Laws and regulations can and do change, as do the requirements, strategy, direction of the business. Of course, proactive in-house lawyers must be ready to respond to these changes promptly and dynamically. That includes modifying these internal tools, processes, training, and the like that we've deployed into the business to meet with those changing landscapes.
Disputes, regulatory breaches, critical business events, etc, all require decisive and prompt action. Question, how prepared are we and our teams to implement our disaster management scenarios? Do we even have disaster management scenarios ready and in the can to be deployed? If we do, how often are we calibrating and rehearsing them? Now, a proactive in-house team will have implemented strategies to deal with X-Factor events and ideally brief the business on what needs to happen and what is expected of them.
Adaptability fosters the mindset open to innovation.

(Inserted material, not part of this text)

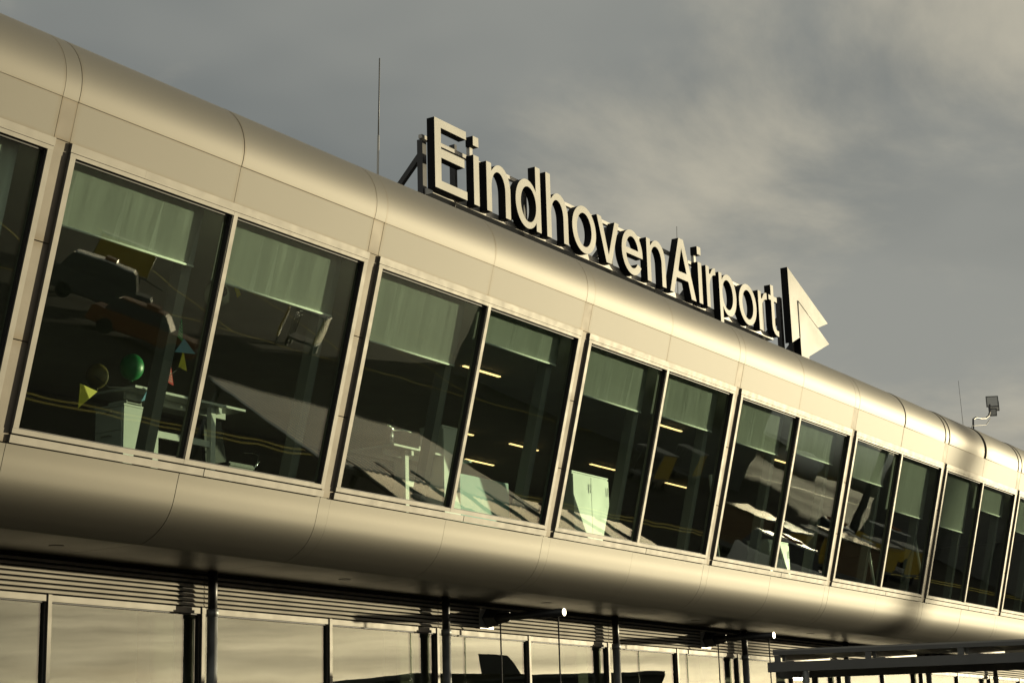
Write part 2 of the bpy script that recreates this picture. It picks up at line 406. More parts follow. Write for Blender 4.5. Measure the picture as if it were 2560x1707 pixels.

How ready are we as individuals, but also collectively as an in-house team, to embrace new technologies and legal practices, to proactively enhance and develop our own performance and efficiency, and deliver meaningful and demonstrable value back into the businesses we support. You will have heard us at GLS say that we recommend that we should be spending no less than 10-15% of our time as in-house lawyers looking to innovate and transform that which we're doing to deliver greater performance as outcomes to our businesses.
Consider how much time you and your team are currently spending working on transformation initiatives. If the answer is not much, consider whether that represents you being as proactive as you can be or whether you're simply being reactive when it comes to planning for future readiness.
Conclusion
This wraps up our 10 golden rules for proactive advisory. Don’t forget, each of you will need to translate the themes and principles discussed in this session back into your specific ecosystems. While these strategies may not come as a force of revelation, neither are they an exhaustive guide, but we think it’s always good to revisit and check in on these subjects and offer refreshers as each of us seeks to continually, professionally develop.